> TASK REQUIREMENTS: Pictures stay out of the copy; set down each line of the listing below exactly.

> SUPPLIED INFORMATION:

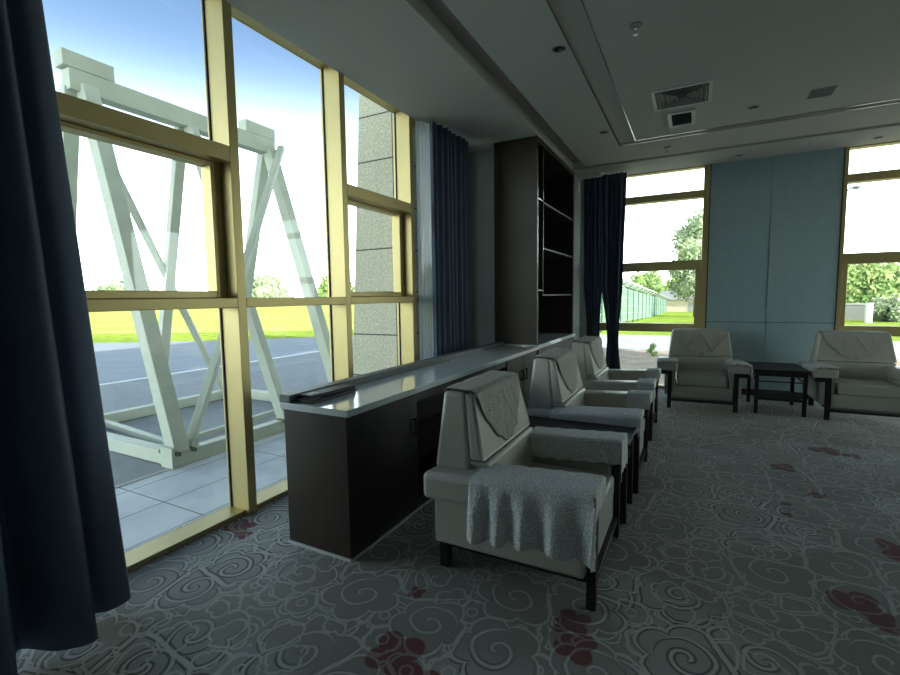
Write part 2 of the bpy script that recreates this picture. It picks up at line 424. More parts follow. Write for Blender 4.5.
# windows of the left wall
MY = [-2.29+1.09*k for k in range(8)]     # mullion positions (near face)
MY = [y + .010 for y in (-2.29, -1.20, -.11, .98, 2.07, 3.16, 4.25, 5.34)]
MW = .068
def left_bay(i, y0, y1, sash):
    fr = BM()
    box(fr, XG-.03, XW, y0-MW, y0, 0, 3.53)                    # mullion
    box(fr, XG-.03, XW-.035, y0, y1-MW, 0, .035)             # sill
    box(fr, XG-.03, XW-.02, y0, y1-MW, 3.465, 3.53)             # head
    root = struct('window_%d' % i, fr, 'gold', bevel=.003)
    if sash:
        build('transom', bx(XG-.03, XW, y0, y1-MW, 2.40, 2.50), 'gold', root, bevel=.004)
        build('transom', bx(XG-.03, XW, y0, y1-MW, 1.45, 1.515), 'gold', root, bevel=.004)
        s = BM(); a, b = y0+.0, y1-MW
        SX = -2.80
        box(s, XG-.02, SX, a, a+.06, 1.516, 2.40); box(s, XG-.02, SX, b-.075, b, 1.516, 2.40)
        box(s, XG-.02, SX, a+.06, b-.075, 1.516, 1.562); box(s, XG-.02, SX, a+.06, b-.075, 2.375, 2.40)
        build('sash', s, 'gold', root, bevel=.004)
        zs = [(.035, 1.45), (1.562, 2.375), (2.50, 3.465)]
    else:
        build('transom', bx(XG-.03, XW, y0, y1-MW, 1.45, 1.515), 'gold', root, bevel=.004)
        zs = [(.035, 1.45), (1.515, 3.465)]
    for k, (a, b) in enumerate(zs):
        build('glass_pane', bx(XG-.012, XG-.004, y0+.004, y1-MW-.004, a, b), 'glass', root)
    g = BM()
    for a, b in zs:
        box(g, XG-.004, XG+.008, y0, y0+.010, a, b); box(g, XG-.004, XG+.008, y1-MW-.010, y1-MW, a, b)
    build('gasket', g, 'gasket', root)
n = 1
struct('wall_left', bx(-3.0, XW-.006, YF, -.10, 0, 3.53), 'wall')
for k in range(2, 7):
    left_bay(n, MY[k]+MW, MY[k+1]+MW, k in (1, 3, 5)); n += 1
bm = BM(); box(bm, XG-.03, XW, MY[7], MY[7]+MW, 0, 3.53); box(bm, XG-.03, XG+.04, MY[7]+MW, 5.72, 0, 3.53)
struct('trim_6', bm, 'gold')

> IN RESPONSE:
Write part 2 of the bpy script that recreates this picture. It picks up at line 424. More parts follow. Write for Blender 4.5.
# windows of the left wall
MY = [-2.29+1.09*k for k in range(8)]     # mullion positions (near face)
MY = [y + .010 for y in (-2.29, -1.20, -.11, .98, 2.07, 3.16, 4.25, 5.34)]
MW = .068
def left_bay(i, y0, y1, sash):
    fr = BM()
    box(fr, XG-.03, XW, y0-MW, y0, 0, 3.53)                    # mullion
    box(fr, XG-.03, XW-.035, y0, y1-MW, 0, .035)             # sill
    box(fr, XG-.03, XW-.02, y0, y1-MW, 3.465, 3.53)             # head
    root = struct('window_%d' % i, fr, 'gold', bevel=.003)
    if sash:
        build('transom', bx(XG-.03, XW, y0, y1-MW, 2.40, 2.50), 'gold', root, bevel=.004)
        build('transom', bx(XG-.03, XW, y0, y1-MW, 1.45, 1.515), 'gold', root, bevel=.004)
        s = BM(); a, b = y0+.0, y1-MW
        SX = -2.80
        box(s, XG-.02, SX, a, a+.06, 1.516, 2.40); box(s, XG-.02, SX, b-.075, b, 1.516, 2.40)
        box(s, XG-.02, SX, a+.06, b-.075, 1.516, 1.562); box(s, XG-.02, SX, a+.06, b-.075, 2.375, 2.40)
        build('sash', s, 'gold', root, bevel=.004)
        zs = [(.035, 1.45), (1.562, 2.375), (2.50, 3.465)]
    else:
        build('transom', bx(XG-.03, XW, y0, y1-MW, 1.45, 1.515), 'gold', root, bevel=.004)
        zs = [(.035, 1.45), (1.515, 3.465)]
    for k, (a, b) in enumerate(zs):
        build('glass_pane', bx(XG-.012, XG-.004, y0+.004, y1-MW-.004, a, b), 'glass', root)
    g = BM()
    for a, b in zs:
        box(g, XG-.004, XG+.008, y0, y0+.010, a, b); box(g, XG-.004, XG+.008, y1-MW-.010, y1-MW, a, b)
    build('gasket', g, 'gasket', root)
n = 1
struct('wall_left', bx(-3.0, XW-.006, YF, -.10, 0, 3.53), 'wall')
for k in range(2, 7):
    left_bay(n, MY[k]+MW, MY[k+1]+MW, k in (1, 3, 5)); n += 1
bm = BM(); box(bm, XG-.03, XW, MY[7], MY[7]+MW, 0, 3.53); box(bm, XG-.03, XG+.04, MY[7]+MW, 5.72, 0, 3.53)
struct('trim_6', bm, 'gold')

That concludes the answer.